En 1939, il fut engagé par Benny Goodman. La situation de Christian changea de manière extraordinaire. Son salaire augmenta de 2000%; il passa du niveau de pauvreté 7,5 $ à Oklahoma à 150$ par semaine avec Goodman. Christian était la star de l’orchestre. Cependant, lorsqu’ils arrivèrent à New York, il dût aller vivre à Harlem à cause de la couleur de sa peau. Et là comme le souligne le producteur Hammond : «c’est là qu’il devait creuser sa tombe ». Avec sa célébrité naissante, Charlie devint une sorte de play- boy « after-hours » et sa vie une succession de jam sessions, de beuveries, de majiruana et de femmes. Le premier enregistrement n’eut pas lieu avec son patron mais avec Lionel Hampton.
CHARLIE CHRISTIAN : PIONNIER DU BEBOP
Au milieu des années 40, l’ancien chef Teddy Hill prit en charge la direction du Minton’s Play House, endroit petit, intime, qui devint le lieu des jams-sessions.
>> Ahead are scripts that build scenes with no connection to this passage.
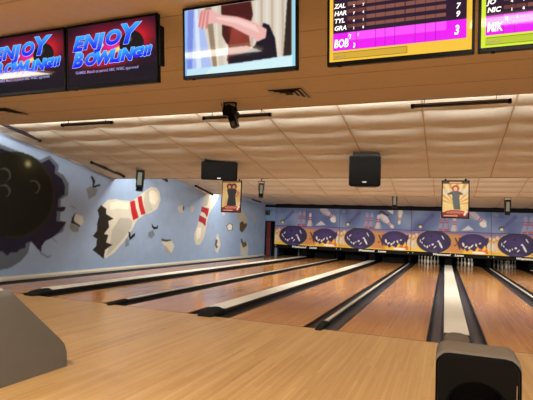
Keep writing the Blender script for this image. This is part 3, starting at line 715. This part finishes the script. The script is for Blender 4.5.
# ------------------------------------------------------------------ ball returns
def ball_return(x, label):
    r = empty('ball_return', (x, -3.2, 0), label, 'ball return', 'ball return hoods')
    # shell: rounded-shoulder cross-section swept along a (y, ztop) profile
    hw = 0.195
    prof = [(-0.54, 0.725), (-0.535, 0.745), (-0.515, 0.753), (-0.36, 0.757), (-0.335, 0.75), (-0.30, 0.72), (0.225, 0.262), (0.262, 0.222), (0.282, 0.17), (0.29, 0.12), (0.295, 0.0)]
    def ring(bm, y, h, ins=0.0):
        rr = 0.055; w = hw - ins; h = max(h, 0.001); rr = min(rr, h * 0.9)
        pts = [(-w, 0.0)]
        for i in range(7):
            t = PI - (PI / 2) * i / 6; pts.append((-w + rr + rr * math.cos(t), h - rr + rr * math.sin(t)))
        for i in range(7):
            t = PI / 2 - (PI / 2) * i / 6; pts.append((w - rr + rr * math.cos(t), h - rr + rr * math.sin(t)))
        pts.append((w, 0.0))
        return [bm.verts.new((a, y, b)) for a, b in pts]
    bm = bmesh.new(); rs = [ring(bm, y, h) for y, h in prof]
    for a, b in zip(rs[:-1], rs[1:]):
        for i in range(len(a) - 1): bm.faces.new((a[i], a[i + 1], b[i + 1], b[i]))
    bm.faces.new(rs[-1])
    bmesh.ops.recalc_face_normals(bm, faces=bm.faces[:])
    mesh_obj('hood', bm, M['taupe'] if x > 0 else M['grey'], r, True)
    # black front with the round ball opening
    bm = bmesh.new(); cz, R = 0.46, 0.14
    outer = [v.co.copy() for v in ring(bm, 0, 0.735, 0.004)]
    for v in list(bm.verts): bm.verts.remove(v)
    # resample outer outline by angle about the opening centre
    def hit(t):
        dx, dz = math.sin(t), math.cos(t); best = None
        n = len(outer)
        for i in range(n):
            a, b = outer[i], outer[(i + 1) % n]
            ax, az, bx_, bz = a.x, a.z - cz, b.x, b.z - cz
            den = dx * (bz - az) - dz * (bx_ - ax)
            if abs(den) < 1e-9: continue
            s_ = (ax * (bz - az) - az * (bx_ - ax)) / den; q = (ax * dz - az * dx) / den
            if s_ > 0 and -1e-6 <= q <= 1 + 1e-6: best = s_ if best is None else min(best, s_)
        return (dx * best, cz + dz * best)
    n = 72; A, B, C_, D_, E2 = [], [], [], [], []
    for i in range(n):
        t = 2 * PI * i / n; ox, oz = hit(t)
        A.append(bm.verts.new((ox, -0.535, oz))); 
        B.append(bm.verts.new((ox * .95, -0.56, cz + (oz - cz) * .95)))
        C_.append(bm.verts.new((math.sin(t) * (R + 0.012), -0.56, cz + math.cos(t) * (R + 0.012))))
        D_.append(bm.verts.new((math.sin(t) * R, -0.55, cz + math.cos(t) * R)))
        E2.append(bm.verts.new((math.sin(t) * R * .95, -0.32, cz + math.cos(t) * R * .95)))
    for P_, Q_ in ((A, B), (B, C_), (C_, D_), (D_, E2)):
        for i in range(n): bm.faces.new((P_[i], P_[(i + 1) % n], Q_[(i + 1) % n], Q_[i]))
    bm.faces.new(E2)
    bmesh.ops.recalc_face_normals(bm, faces=bm.faces[:])
    mesh_obj('front_panel', bm, M['black'], r, True)
    bm = bmesh.new(); cyl(bm, (0.165, -0.563, 0.2), (0.172, -0.563, 0.62), 0.0025, n=8); mesh_obj('reflection_strip', bm, M['steel'], r)  # thin bright rod stands in for a reflection line on the black front
    if x < 0:
        bm = bmesh.new()
        N_ = 28; pts = [(0.085 + 0.075 * math.cos(2 * PI * i / N_), -0.43 + 0.06 * math.sin(2 * PI * i / N_), 0.757) for i in range(N_ + 1)]
        tube(bm, pts, 0.003, 8); mesh_obj('top_ring', bm, M['badge'], r)
    # ball track lying low in front of the hood, towards the bowlers
    bm = bmesh.new(); prism_x(bm, [(-1.35, 0.34), (-0.56, 0.30), (-0.56, 0.2), (-1.35, 0.24)], -0.19, 0.19); mesh_obj('ball_tray', bm, M['taupe'] if x > 0 else M['grey'], r)
    bm = bmesh.new(); cyl(bm, (0, -1.2, 0), (0, -1.2, 0.26), 0.06, n=16); mesh_obj('tray_leg', bm, M['black'], r)
    return r
ball_return(0.39, 'near ball return, taupe hood with black front and round opening, bottom right')
ball_return(-3.18, 'grey ball return with sloping side at the left edge, on the wooden approach')

# ------------------------------------------------------------------ monitors
MW, MH = 1.0, 0.585
def monitor(xc, label, paint, texts=None, clip=False):
    r = empty('monitor', (xc, -3.03, 2.545), label, 'monitor', 'monitors hanging from the ceiling', rx=math.radians(7))
    bm = bmesh.new(); box(bm, -MW / 2, MW / 2, 0.0, 0.045, 0.0, MH, 0.006); box(bm, -0.3, 0.3, 0.045, 0.075, 0.08, MH - 0.1, 0.01); mesh_obj('casing', bm, M['black'], r)
    w, h = MW - 0.036, MH - 0.05
    c = Canvas(w, h, 0.0035); paint(c)
    c.build('screen', M['screen'], r, (-w / 2, -0.0015, 0.03), 'x')
    bm = bmesh.new()
    box(bm, -MW / 2, MW / 2, -0.006, 0.002, 0.0, 0.029, 0.002); box(bm, -MW / 2, MW / 2, -0.006, 0.002, MH - 0.019, MH, 0.002)
    box(bm, -MW / 2, -MW / 2 + 0.017, -0.006, 0.002, 0.0, MH, 0.002); box(bm, MW / 2 - 0.017, MW / 2, -0.006, 0.002, 0.0, MH, 0.002)
    mesh_obj('bezel', bm, M['black'], r)
    bm = bmesh.new(); box(bm, -0.1, 0.1, 0.07, 0.11, 0.2, 0.5, 0.004); box(bm, -0.025, 0.025, 0.075, 0.105, 0.45, MH + 0.02, 0.004); mesh_obj('mount', bm, M['tubehold'], r)
    bm = bmesh.new(); box(bm, -0.42, -0.395, 0.005, 0.02, -0.008, 0.0, 0.002); mesh_obj('sensor', bm, M['blackmat'], r)
    if texts: texts(r, -w / 2, 0.03, w, h)
    return r
def p_enjoy(c):
    w, h = c.w, c.h
    c.c[:] = (34, 14, 34)
    c.ell(.42 * w, .6 * h, .55 * w, .48 * h, (168, 20, 44), 1, .7); c.ell(.8 * w, .72 * h, .3 * w, .35 * h, (214, 28, 48), .9, .8)
    c.ell(.52 * w, .62 * h, .16 * w, .14 * h, (232, 40, 170), .9, .7); c.ell(.42 * w, .33 * h, .3 * w, .08 * h, (180, 20, 40), .9, .8)
    for k in range(3):
        c.ell(.24 * w, (.50 - .03 * k) * h, (.17 - .02 * k) * w, (.1 - .02 * k) * h, (228, 90, 70)); c.ell(.24 * w, (.512 - .03 * k) * h, (.165 - .02 * k) * w, (.1 - .02 * k) * h, (140, 14, 30))
    c.poly([(.3 * w, .47 * h), (.66 * w, .6 * h), (.68 * w, .52 * h), (.34 * w, .44 * h)], (246, 170, 60)); c.ell(.6 * w, .56 * h, .1 * w, .05 * h, (255, 230, 120), .9, .8, rot=.2)
    c.ell(.74 * w, .60 * h, .135 * w, .215 * h, (22, 20, 26)); c.ell(.71 * w, .68 * h, .045 * w, .06 * h, (150, 160, 170), .9, .9)
    c.pin(.17 * w, .45 * h, .30 * h, -.6, .42, (205, 205, 215)); c.pin(.33 * w, .44 * h, .28 * h, .62, .42, (205, 205, 215))
    k = np.clip((.3 - c.Z / h) / .08, 0, 1)[..., None]; c.c = c.c * (1 - k) + np.array((16, 14, 30)) * k
    c.ell(.32 * w, .22 * h, .34 * w, .035 * h, (130, 20, 40), .8, .8)
def t_enjoy(r, x0, z0, w, h):
    gm = M['screen']; G1 = ((16, 14, 235), (60, 180, 255))
    for word, xs, zs, sz, dx, tilt in (('ENJOY', .06, .60, .165, (0, .125, .29, .375, .535), .09), ('BOWLING!!!', .05, .33, .13, (0, .145, .265, .44, .52, .565, .695, .775, .815, .855), .03)):
        for i, ch in enumerate(word):
            s_ = sz * ((1.05, 1.0, 1.06, 1.0, 1.4)[i] if word == 'ENJOY' else (1.3, 1.05, 1.15, 1.1, 1.0, 1.05, .8, .8, .8, .8)[i])
            x = x0 + (xs + dx[i]) * w; z = z0 + (zs + tilt * dx[i] + (-.02 if word == 'ENJOY' and i in (2, 4) else 0)) * h + (0.004 if i % 2 else 0)
            if word != 'ENJOY' and i > 5: z += 0.02
            q = 1.2 if word == 'ENJOY' else 1.15
            text('letter_outline', ch, s_, M['s_pale'], r, x, -0.003, z, shear=.28, bold=0.0125, xs=q)
            text('letter', ch, s_, gm, r, x, -0.0045, z, shear=.28, bold=0.0095, xs=q, grad=G1)
    text('caption', 'GAMES: Match us period ABC WIBC approved', 0.036, M['s_grey'], r, x0 + .09 * w, -0.003, z0 + .2 * h, bold=0.0004, xs=1.0)
def p_video(c):
    w, h = c.w, c.h
    c.c[:] = (214, 206, 196)
    R = lambda a, b, z0, z1, cc, al=1: c.rect(a * w, b * w, z0 * h, z1 * h, cc, al)
    P = lambda pts, cc, al=1: c.poly([(a * w, b * h) for a, b in pts], cc, al)
    for i in range(14):
        x = .3 + i * .045; R(x, x + .022, .1, 1, (196, 176, 150) if i % 2 else (228, 216, 198))
    P([(0, 0), (.27, 0), (.2, .6), (.14, 1), (0, 1)], (170, 190, 238)); P([(.02, .1), (.07, .1), (.09, 1), (.03, 1)], (120, 140, 220)); P([(.11, .1), (.16, .1), (.13, 1), (.10, 1)], (214, 226, 250))
    P([(.27, .1), (.31, .1), (.26, 1), (.2, 1)], (150, 128, 104))
    P([(.33, .12), (.37, .12), (.36, 1), (.31, 1)], (206, 196, 176))
    P([(.35, 1), (.36, .55), (.39, .45), (.46, .3), (.58, .5), (.64, .8), (.62, 1)], (72, 26, 28))
    P([(.40, .16), (.42, .42), (.46, .72), (.56, .78), (.6, .55), (.62, .3), (.66, .2)], (132, 56, 46)); c.ell(.5 * w, .62 * h, .09 * w, .2 * h, (150, 62, 54), .8, .6)
    P([(.41, .12), (.42, .22), (.60, .27), (.66, .36), (.73, .66), (.78, .62), (.83, .42), (.85, .13)], (20, 18, 36)); 
    P([(.13, .9), (.17, .97), (.26, .96), (.33, .87), (.5, .8), (.66, .68), (.76, .56), (.75, .44), (.68, .4), (.62, .48), (.45, .66), (.3, .75), (.22, .75), (.16, .7), (.14, .78)], (232, 178, 172))
    P([(.3, .84), (.5, .77), (.66, .64), (.7, .52), (.5, .7), (.32, .8)], (244, 204, 196))
    for a, b in (((.16, .96), (.13, .72)), ((.19, .97), (.16, .68)), ((.22, .95), (.2, .68))): P([a, (a[0] + .02, a[1]), (b[0] + .02, b[1]), b], (214, 130, 130))
    P([(.9, .14), (.97, .14), (.97, 1), (.935, 1)], (40, 34, 34))
    R(0, 1, 0, .1, (190, 226, 240)); P([(.2, .0), (1, .0), (1, .16), (.5, .12), (.25, .1)], (206, 238, 244)); R(0, .015, 0, 1, (130, 180, 240)); R(.975, 1, 0, 1, (150, 215, 235)); c.blur(4)
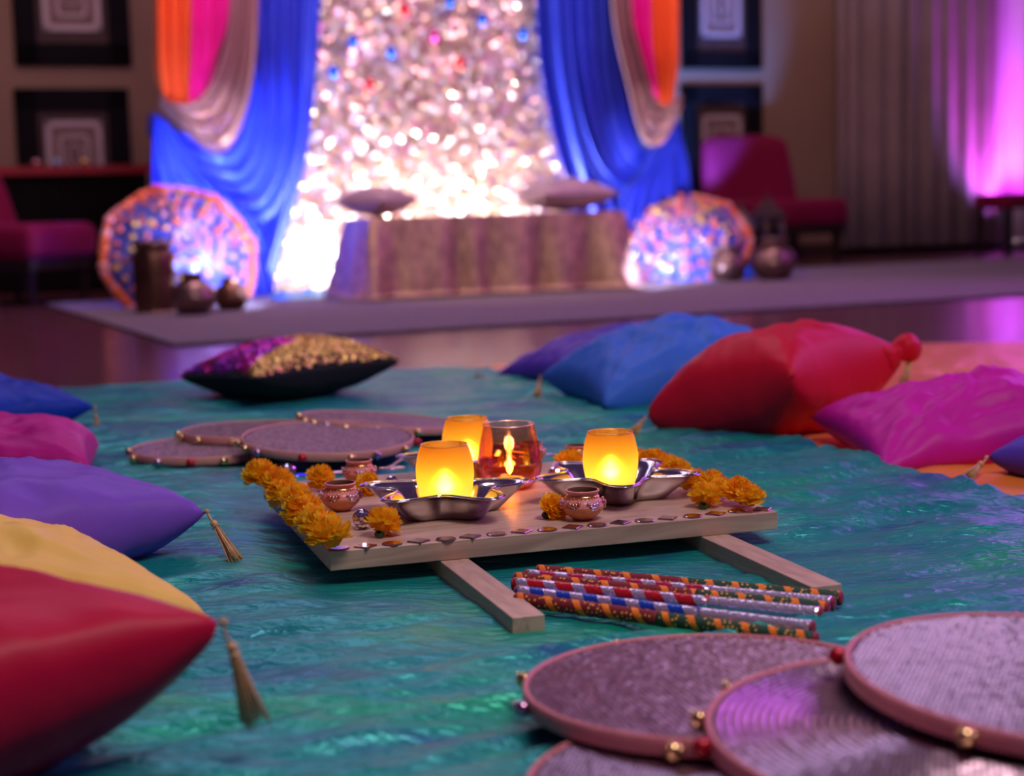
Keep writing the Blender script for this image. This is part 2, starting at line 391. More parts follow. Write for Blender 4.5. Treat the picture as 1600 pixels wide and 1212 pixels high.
def garland(name, label, pxs, sc):
    p0 = P(*pxs[0], TOPZ + 0.01)
    t = thing(name, label, 'garland', (p0.x, p0.y, TOPZ), group=None)
    g = G(); pts = []
    for k, (px, py) in enumerate(pxs):
        p = P(px, py, TOPZ + 0.016); l = (p.x - p0.x, p.y - p0.y, 0.0055)
        flower_part(t, l, (rndf.uniform(-.35, .55), rndf.uniform(-.45, .45), rndf.uniform(0, 6)), sc * rndf.uniform(0.93, 1.1), k)
        pts.append((l[0], l[1], 0.008))
    g.tube(pts, 0.0008, 6); g.build('string', pm('green_thread', (0.05, 0.1, 0.02), None, 30, 0.8), t)
garland('marigold_garland', 'marigold garland along the left edge of the wooden board',
        [(410, 746), (430, 757), (446, 772), (461, 786), (478, 801), (494, 815), (508, 829), (521, 842)], 1.34)
garland('marigold_garland', 'marigold garland along the right edge of the wooden board',
        [(1002, 722), (1020, 723), (1038, 729), (1058, 737), (1088, 752), (1107, 757), (1128, 763), (1148, 770), (1172, 779)], 1.18)
marigold(500, 754, 'loose orange marigold in front of the far-left clay pot', 0, 0.98, (0.5, 0.1))
marigold(570, 761, 'loose marigold between the two left clay pots', 1, 0.85, (0.6, -0.4))
marigold(593, 827, 'loose marigold beside the mirrored ball at front left', 2, 1.05, (0.7, 0.0))
marigold(854, 797, 'loose marigold beside the right clay pot, below the clear glass votive', 1, 0.90, (0.8, -0.1))
marigold(886, 735, 'marigold lying behind the left lobe of the right star dish', 0, 1.15, (0.5, 0.2))
marigold(1098, 783, 'loose marigold right of the right star dish', 2, 0.98, (0.75, 0.1))
# ------------------------------------------------ star dishes
SILVER = pm('polished_silver', (0.80, 0.76, 0.80), (0.72, 0.68, 0.73), 20, 0.13, 1.0, bump=0.05, bscale=40)
def star_dish(loc, rz, label, nl=5, Rr=0.122):
    def rad(a, q):
        c = 0.5 + 0.5 * math.cos(nl * a); c = c ** 1.25
        return q * (1 - 0.44 * (1 - c))
    n = 150; prof = [(0.0005, 0.0010, 0.0), (0.045, 0.0008, 0.4), (0.062, 0.0020, 0.75), (0.072, 0.012, 0.95), (0.084, 0.024, 1.0), (0.0935, 0.0330, 1.0), (0.102, 0.0345, 1.0), (0.1025, 0.0335, 1.0)]
    g = G(); vs = []; fs = []
    for (r, z, m_) in prof:
        for k in range(n):
            a = 2 * PI * k / n; q = r * (1 - m_) + rad(a, r) * m_
            if r > 0.1: q = rad(a, 0.0965) + (r - 0.0965)
            q *= Rr / 0.102; vs.append((q * math.cos(a), q * math.sin(a), z))
    for i in range(len(prof) - 1):
        for k in range(n):
            k2 = (k + 1) % n; fs.append((i * n + k, i * n + k2, (i + 1) * n + k2, (i + 1) * n + k))
    g.add(vs, fs)
    t = thing('star_dish', label, 'dish', loc, rz, 'silver star dishes under the candles')
    o = db_ = g.build('dish_body', SILVER, t); solid(o, 0.0010, 1)
    # raised beaded line on the rim
    g = G(); pts = [(rad(2 * PI * k / 90, 0.0985) * math.cos(2 * PI * k / 90) * Rr / 0.102, rad(2 * PI * k / 90, 0.0985) * math.sin(2 * PI * k / 90) * Rr / 0.102, 0.0350) for k in range(91)]
    g.tube(pts, 0.0011, 6, cap=False); g.build('rolled_rim', SILVER, db_)
    return t
cA = P(697, 797, TOPZ + 0.003); cB = P(955, 773, TOPZ + 0.003); cC = P(732, 743, TOPZ + 0.003); cM = P(797, 762, TOPZ)
dA = star_dish((cA.x, cA.y, TOPZ + 0.0006), R(234), 'silver star-shaped dish holding the front left amber candle glass')
dB = star_dish((cB.x + 0.004, cB.y, TOPZ + 0.0006), R(273), 'silver star-shaped dish holding the right amber candle glass', 5, 0.120)
dC = star_dish((cC.x, cC.y + 0.02, TOPZ + 0.0006), R(190), 'silver star-shaped dish holding the back amber candle glass', 5, 0.110)
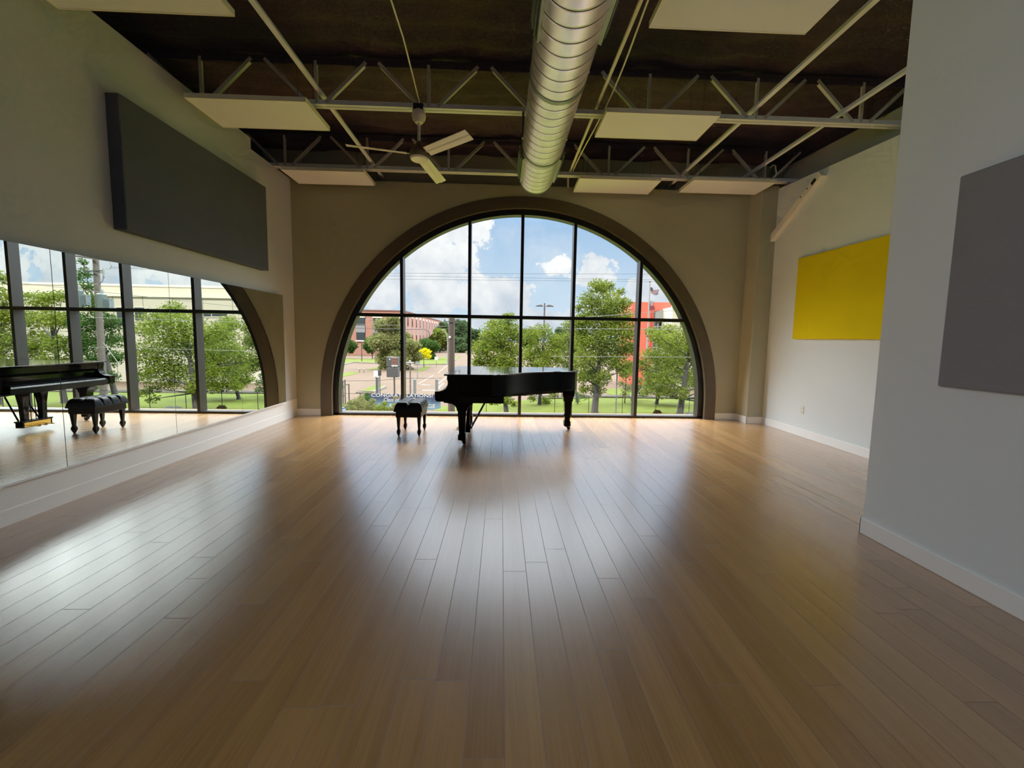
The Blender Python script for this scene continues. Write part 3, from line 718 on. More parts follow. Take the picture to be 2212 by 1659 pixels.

Charlie Christian s’y rendait très souvent et côtoyait ainsi Dizzy Gillespie, Thelonius Monk, Kenny Clarke et fût un de pionniers du nouveau jazz appelé bebop. Son incessante activité, musicale et autre commença à avoir des effets sur la fragile santé de Christian. Il contracta une pneumonie et décéda le 2 mars 1942 sans avoir put récolter les fruits de ses efforts lorsque le monde découvrit le bop. Ce qui est certain, c’est que le jazz perdait sa figure la plus révolutionnaire en matière de guitare.
L’HÉRITAGE DE CHARLIE CHRISTIAN
Il est stupéfiant de réaliser tout ce que fit Charlie Christian en si peu de temps. En moins de deux ans, d’août 1939 à juin 1941, il bouleversa le monde du jazz. Pour la seule guitare, il libéra de nombreux bons musiciens de l’esclavage et des frustrations du jeu essentiellement rythmique. Il fit accepter l’instrument amplifié dans le jazz et le blues. Musicalement, sa manière d’utiliser de longues phrases, commençant et finissant à des endroits inhabituels, mais toujours avec leurs racines dans le blues, indiqua la voix du bop.
D’un point de vue guitaristique, la seule critique possible serait son insistance sur l’aspect linéaire, mélodique de l’instrument. Son style inspiré des saxophonistes et notamment Lester Young qu’il admirait, tendait à négliger la possibilité du jeu en accords. Et son influence fût telle que la génération suivante eut tendance également à négliger cet aspect.